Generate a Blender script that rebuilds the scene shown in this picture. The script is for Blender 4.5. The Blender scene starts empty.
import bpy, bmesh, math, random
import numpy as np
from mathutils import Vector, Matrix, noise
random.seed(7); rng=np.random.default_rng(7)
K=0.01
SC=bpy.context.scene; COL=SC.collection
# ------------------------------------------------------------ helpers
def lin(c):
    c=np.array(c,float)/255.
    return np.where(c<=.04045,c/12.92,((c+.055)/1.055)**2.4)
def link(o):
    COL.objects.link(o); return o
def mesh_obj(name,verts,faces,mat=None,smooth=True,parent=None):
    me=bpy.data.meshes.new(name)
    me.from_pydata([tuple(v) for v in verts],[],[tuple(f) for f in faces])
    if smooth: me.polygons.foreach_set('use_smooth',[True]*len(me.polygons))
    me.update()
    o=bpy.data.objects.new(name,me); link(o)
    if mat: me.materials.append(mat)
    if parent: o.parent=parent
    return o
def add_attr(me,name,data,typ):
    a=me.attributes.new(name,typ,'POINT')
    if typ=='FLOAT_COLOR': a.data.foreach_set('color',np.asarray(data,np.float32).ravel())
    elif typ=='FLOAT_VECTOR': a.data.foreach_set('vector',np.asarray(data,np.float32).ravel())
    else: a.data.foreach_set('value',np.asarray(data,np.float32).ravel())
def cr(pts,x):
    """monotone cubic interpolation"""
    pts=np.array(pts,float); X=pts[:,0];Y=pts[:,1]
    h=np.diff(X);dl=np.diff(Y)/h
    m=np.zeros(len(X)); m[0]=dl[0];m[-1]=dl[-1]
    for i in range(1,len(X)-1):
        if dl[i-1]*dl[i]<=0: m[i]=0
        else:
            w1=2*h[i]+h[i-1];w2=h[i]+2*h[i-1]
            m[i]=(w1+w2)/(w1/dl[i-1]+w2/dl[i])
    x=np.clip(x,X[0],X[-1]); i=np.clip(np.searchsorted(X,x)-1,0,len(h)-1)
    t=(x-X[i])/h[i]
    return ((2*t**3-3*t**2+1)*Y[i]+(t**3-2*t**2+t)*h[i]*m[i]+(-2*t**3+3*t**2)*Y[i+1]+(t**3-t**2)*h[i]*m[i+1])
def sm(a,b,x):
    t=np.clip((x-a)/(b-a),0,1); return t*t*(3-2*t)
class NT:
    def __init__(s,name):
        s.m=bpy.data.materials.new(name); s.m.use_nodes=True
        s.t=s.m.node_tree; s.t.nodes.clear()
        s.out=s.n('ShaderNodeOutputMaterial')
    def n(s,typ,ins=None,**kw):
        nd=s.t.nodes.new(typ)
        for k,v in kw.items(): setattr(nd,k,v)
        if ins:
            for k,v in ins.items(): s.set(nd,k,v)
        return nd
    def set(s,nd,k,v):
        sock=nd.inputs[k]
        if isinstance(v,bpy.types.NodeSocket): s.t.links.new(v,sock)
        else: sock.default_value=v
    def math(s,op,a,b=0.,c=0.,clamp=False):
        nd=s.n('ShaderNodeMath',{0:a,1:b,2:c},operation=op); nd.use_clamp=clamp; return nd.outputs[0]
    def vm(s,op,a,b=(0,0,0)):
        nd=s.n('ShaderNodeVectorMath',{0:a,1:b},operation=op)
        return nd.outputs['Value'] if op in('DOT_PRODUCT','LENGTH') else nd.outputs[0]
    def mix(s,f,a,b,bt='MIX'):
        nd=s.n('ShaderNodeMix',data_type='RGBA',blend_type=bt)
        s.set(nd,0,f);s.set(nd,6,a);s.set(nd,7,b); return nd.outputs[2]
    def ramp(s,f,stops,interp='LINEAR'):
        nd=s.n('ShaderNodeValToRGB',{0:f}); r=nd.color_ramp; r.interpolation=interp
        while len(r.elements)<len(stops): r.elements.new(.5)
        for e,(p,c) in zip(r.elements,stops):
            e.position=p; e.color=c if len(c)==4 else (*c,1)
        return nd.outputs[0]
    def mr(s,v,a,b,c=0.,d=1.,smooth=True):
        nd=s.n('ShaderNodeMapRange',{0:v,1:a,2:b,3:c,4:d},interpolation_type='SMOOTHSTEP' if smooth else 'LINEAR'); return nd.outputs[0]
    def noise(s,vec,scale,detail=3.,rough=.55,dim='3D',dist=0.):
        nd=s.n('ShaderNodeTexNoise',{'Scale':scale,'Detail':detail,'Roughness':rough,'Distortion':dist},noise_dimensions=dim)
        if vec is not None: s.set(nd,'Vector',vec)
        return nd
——
◆ **The problem**:
Write the listing out again, exactly as it reads.

◆ **Exercise answer**:
Generate a Blender script that rebuilds the scene shown in this picture. The script is for Blender 4.5. The Blender scene starts empty.
import bpy, bmesh, math, random
import numpy as np
from mathutils import Vector, Matrix, noise
random.seed(7); rng=np.random.default_rng(7)
K=0.01
SC=bpy.context.scene; COL=SC.collection
# ------------------------------------------------------------ helpers
def lin(c):
    c=np.array(c,float)/255.
    return np.where(c<=.04045,c/12.92,((c+.055)/1.055)**2.4)
def link(o):
    COL.objects.link(o); return o
def mesh_obj(name,verts,faces,mat=None,smooth=True,parent=None):
    me=bpy.data.meshes.new(name)
    me.from_pydata([tuple(v) for v in verts],[],[tuple(f) for f in faces])
    if smooth: me.polygons.foreach_set('use_smooth',[True]*len(me.polygons))
    me.update()
    o=bpy.data.objects.new(name,me); link(o)
    if mat: me.materials.append(mat)
    if parent: o.parent=parent
    return o
def add_attr(me,name,data,typ):
    a=me.attributes.new(name,typ,'POINT')
    if typ=='FLOAT_COLOR': a.data.foreach_set('color',np.asarray(data,np.float32).ravel())
    elif typ=='FLOAT_VECTOR': a.data.foreach_set('vector',np.asarray(data,np.float32).ravel())
    else: a.data.foreach_set('value',np.asarray(data,np.float32).ravel())
def cr(pts,x):
    """monotone cubic interpolation"""
    pts=np.array(pts,float); X=pts[:,0];Y=pts[:,1]
    h=np.diff(X);dl=np.diff(Y)/h
    m=np.zeros(len(X)); m[0]=dl[0];m[-1]=dl[-1]
    for i in range(1,len(X)-1):
        if dl[i-1]*dl[i]<=0: m[i]=0
        else:
            w1=2*h[i]+h[i-1];w2=h[i]+2*h[i-1]
            m[i]=(w1+w2)/(w1/dl[i-1]+w2/dl[i])
    x=np.clip(x,X[0],X[-1]); i=np.clip(np.searchsorted(X,x)-1,0,len(h)-1)
    t=(x-X[i])/h[i]
    return ((2*t**3-3*t**2+1)*Y[i]+(t**3-2*t**2+t)*h[i]*m[i]+(-2*t**3+3*t**2)*Y[i+1]+(t**3-t**2)*h[i]*m[i+1])
def sm(a,b,x):
    t=np.clip((x-a)/(b-a),0,1); return t*t*(3-2*t)
class NT:
    def __init__(s,name):
        s.m=bpy.data.materials.new(name); s.m.use_nodes=True
        s.t=s.m.node_tree; s.t.nodes.clear()
        s.out=s.n('ShaderNodeOutputMaterial')
    def n(s,typ,ins=None,**kw):
        nd=s.t.nodes.new(typ)
        for k,v in kw.items(): setattr(nd,k,v)
        if ins:
            for k,v in ins.items(): s.set(nd,k,v)
        return nd
    def set(s,nd,k,v):
        sock=nd.inputs[k]
        if isinstance(v,bpy.types.NodeSocket): s.t.links.new(v,sock)
        else: sock.default_value=v
    def math(s,op,a,b=0.,c=0.,clamp=False):
        nd=s.n('ShaderNodeMath',{0:a,1:b,2:c},operation=op); nd.use_clamp=clamp; return nd.outputs[0]
    def vm(s,op,a,b=(0,0,0)):
        nd=s.n('ShaderNodeVectorMath',{0:a,1:b},operation=op)
        return nd.outputs['Value'] if op in('DOT_PRODUCT','LENGTH') else nd.outputs[0]
    def mix(s,f,a,b,bt='MIX'):
        nd=s.n('ShaderNodeMix',data_type='RGBA',blend_type=bt)
        s.set(nd,0,f);s.set(nd,6,a);s.set(nd,7,b); return nd.outputs[2]
    def ramp(s,f,stops,interp='LINEAR'):
        nd=s.n('ShaderNodeValToRGB',{0:f}); r=nd.color_ramp; r.interpolation=interp
        while len(r.elements)<len(stops): r.elements.new(.5)
        for e,(p,c) in zip(r.elements,stops):
            e.position=p; e.color=c if len(c)==4 else (*c,1)
        return nd.outputs[0]
    def mr(s,v,a,b,c=0.,d=1.,smooth=True):
        nd=s.n('ShaderNodeMapRange',{0:v,1:a,2:b,3:c,4:d},interpolation_type='SMOOTHSTEP' if smooth else 'LINEAR'); return nd.outputs[0]
    def noise(s,vec,scale,detail=3.,rough=.55,dim='3D',dist=0.):
        nd=s.n('ShaderNodeTexNoise',{'Scale':scale,'Detail':detail,'Roughness':rough,'Distortion':dist},noise_dimensions=dim)
        if vec is not None: s.set(nd,'Vector',vec)
        return nd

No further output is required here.